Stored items
• • • •

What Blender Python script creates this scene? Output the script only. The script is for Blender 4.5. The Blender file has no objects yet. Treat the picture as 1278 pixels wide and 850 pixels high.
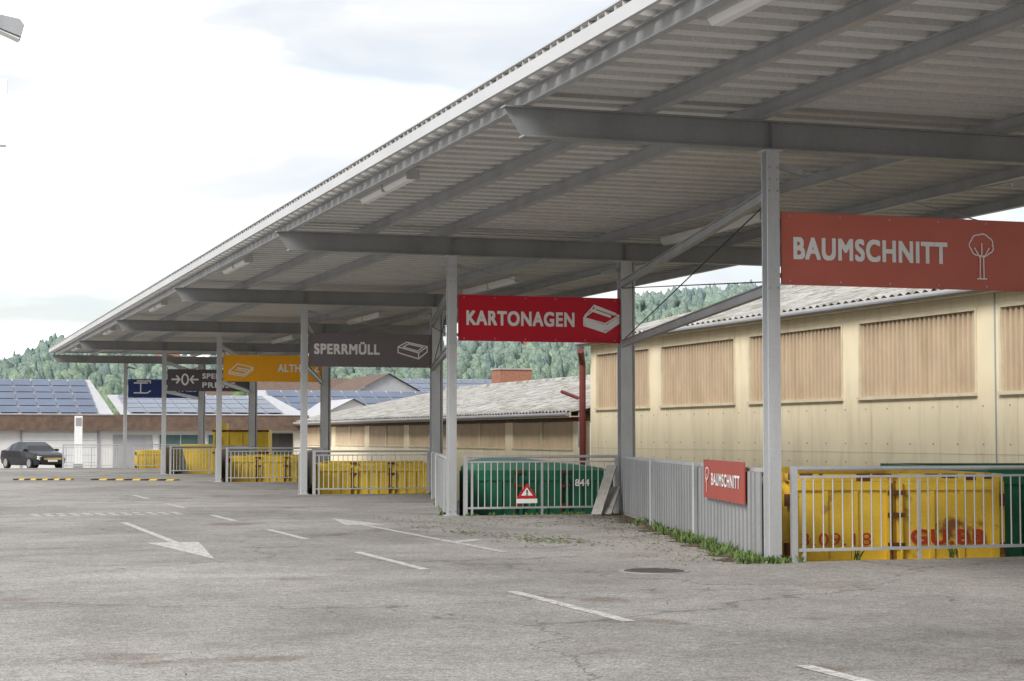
import bpy, math, random
import numpy as np
from mathutils import Vector, Matrix
random.seed(7); np.random.seed(7)
sc=bpy.context.scene
COL=sc.collection
# ------------------------------------------------------------------ layout
D=14.5452; YS=[21.3614+k*D for k in range(-1,6)]   # index 0 = bay behind the camera side
XP=10.54; XC=14.32; ZB=5.28; ZT=5.66; ROOFZ=5.86
A=math.atan2(XC-XP,D); CA,SA=math.cos(A),math.sin(A)
def xc(i): return XC+(0.34 if i==1 else 0)
# ------------------------------------------------------------------ materials
def newmat(name):
    m=bpy.data.materials.new(name); m.use_nodes=True
    nt=m.node_tree; b=nt.nodes['Principled BSDF']; return m,nt,b
def N(nt,t,**k):
    n=nt.nodes.new(t)
    for a,v in k.items(): setattr(n,a,v)
    return n
def ramp(nt,src,stops):
    r=N(nt,'ShaderNodeValToRGB'); e=r.color_ramp.elements
    while len(e)<len(stops): e.new(0.5)
    for i,(p,c) in enumerate(stops):
        e[i].position=p; e[i].color=(*c,1) if len(c)==3 else c
    nt.links.new(src,r.inputs[0]); return r
def noise(nt,vec,scale,detail=4,rough=0.55,dist=0.0):
    n=N(nt,'ShaderNodeTexNoise'); n.inputs['Scale'].default_value=scale; n.inputs['Detail'].default_value=min(detail,5)
    n.inputs['Roughness'].default_value=rough; n.inputs['Distortion'].default_value=dist
    nt.links.new(vec,n.inputs['Vector']); return n
def mixc(nt,fac,a,b,mode='MIX'):
    m=N(nt,'ShaderNodeMix',data_type='RGBA',blend_type=mode)
    for s,v in ((0,fac),(6,a),(7,b)):
        if hasattr(v,'links') or hasattr(v,'is_linked'): nt.links.new(v,m.inputs[s])
        else: m.inputs[s].default_value=v if s==0 else (*v,1)
    return m.outputs[2]
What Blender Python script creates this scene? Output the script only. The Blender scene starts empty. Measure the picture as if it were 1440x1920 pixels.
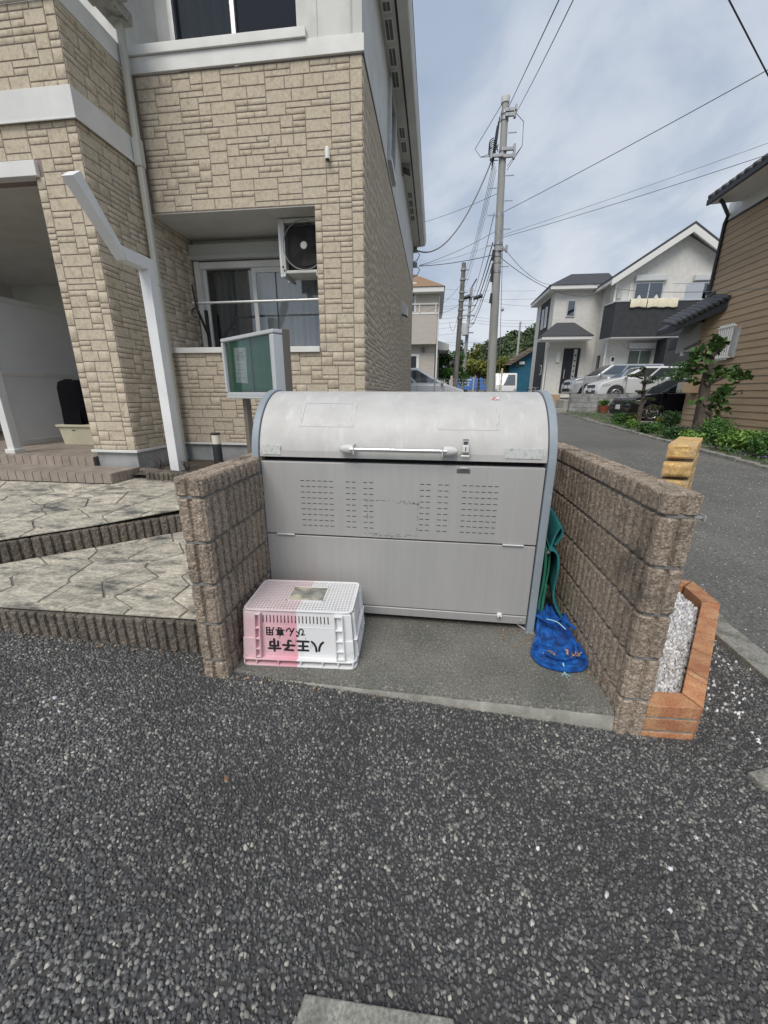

• • • •

Retype all of the entries exactly as written, leaving out any images.

◆ **Completed exercise**:
What Blender Python script creates this scene? Output the script only. The script is for Blender 4.5. The Blender file has no objects yet. Treat the picture as 1278 pixels wide and 850 pixels high.
import bpy, math, random
import numpy as np
from mathutils import Vector, Matrix
random.seed(7); np.random.seed(7)
sc=bpy.context.scene
COL=sc.collection
# ------------------------------------------------------------------ layout
D=14.5452; YS=[21.3614+k*D for k in range(-1,6)]   # index 0 = bay behind the camera side
XP=10.54; XC=14.32; ZB=5.28; ZT=5.66; ROOFZ=5.86
A=math.atan2(XC-XP,D); CA,SA=math.cos(A),math.sin(A)
def xc(i): return XC+(0.34 if i==1 else 0)
# ------------------------------------------------------------------ materials
def newmat(name):
    m=bpy.data.materials.new(name); m.use_nodes=True
    nt=m.node_tree; b=nt.nodes['Principled BSDF']; return m,nt,b
def N(nt,t,**k):
    n=nt.nodes.new(t)
    for a,v in k.items(): setattr(n,a,v)
    return n
def ramp(nt,src,stops):
    r=N(nt,'ShaderNodeValToRGB'); e=r.color_ramp.elements
    while len(e)<len(stops): e.new(0.5)
    for i,(p,c) in enumerate(stops):
        e[i].position=p; e[i].color=(*c,1) if len(c)==3 else c
    nt.links.new(src,r.inputs[0]); return r
def noise(nt,vec,scale,detail=4,rough=0.55,dist=0.0):
    n=N(nt,'ShaderNodeTexNoise'); n.inputs['Scale'].default_value=scale; n.inputs['Detail'].default_value=min(detail,5)
    n.inputs['Roughness'].default_value=rough; n.inputs['Distortion'].default_value=dist
    nt.links.new(vec,n.inputs['Vector']); return n
def mixc(nt,fac,a,b,mode='MIX'):
    m=N(nt,'ShaderNodeMix',data_type='RGBA',blend_type=mode)
    for s,v in ((0,fac),(6,a),(7,b)):
        if hasattr(v,'links') or hasattr(v,'is_linked'): nt.links.new(v,m.inputs[s])
        else: m.inputs[s].default_value=v if s==0 else (*v,1)
    return m.outputs[2]
What Blender Python script creates this scene? Output the script only. The Blender scene starts empty. Measure the picture as if it were 1440x1920 pixels.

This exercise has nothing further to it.